A large number of compromised systems will be used to attack a vast number of targets. Some hosts in the target set will be compromised and information will be saved or immediately sent to the hacker. For example, a list of login-password-IP triples. The attacker will connect to these later.

Loss of an attacking platforms is unfortunate but not critical. The overall plan continues. This leads to at least three situations that may provide detectable patterns:

Some attack sequences may be re-run by one hacker or hacking organization "just in case" it was unable to complete on some compromised hosts. They compromised a host, installed attack software and started an attack. Some time later they noticed that the exploit had been detected and the system rebuilt and the hole closed. Did their attack finish and just find no new victims? Or was the attack stopped in the middle? Maybe they should re-run that attack somewhere else....

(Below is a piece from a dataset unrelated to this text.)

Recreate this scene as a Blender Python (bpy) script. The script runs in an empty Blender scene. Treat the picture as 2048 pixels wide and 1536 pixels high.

Other attack code may be self-propagating, automatically installing itself and starting a new copy on compromised hosts. Yes, this makes it easier for the hacker, but it doesn't make sense to do exactly the same attack again. However, as we'll see, many hackers do things that don't make a lot of sense.

Finally, a large organization (or loose confederation) of hackers may use the same attack code, intending to distribute the work of attacking the entire Internet or at least the interesting parts. They may accidentally duplicate effort. This would be the most interesting thing to detect, as it would expose the scope (if not the origin) of a large-scale attack.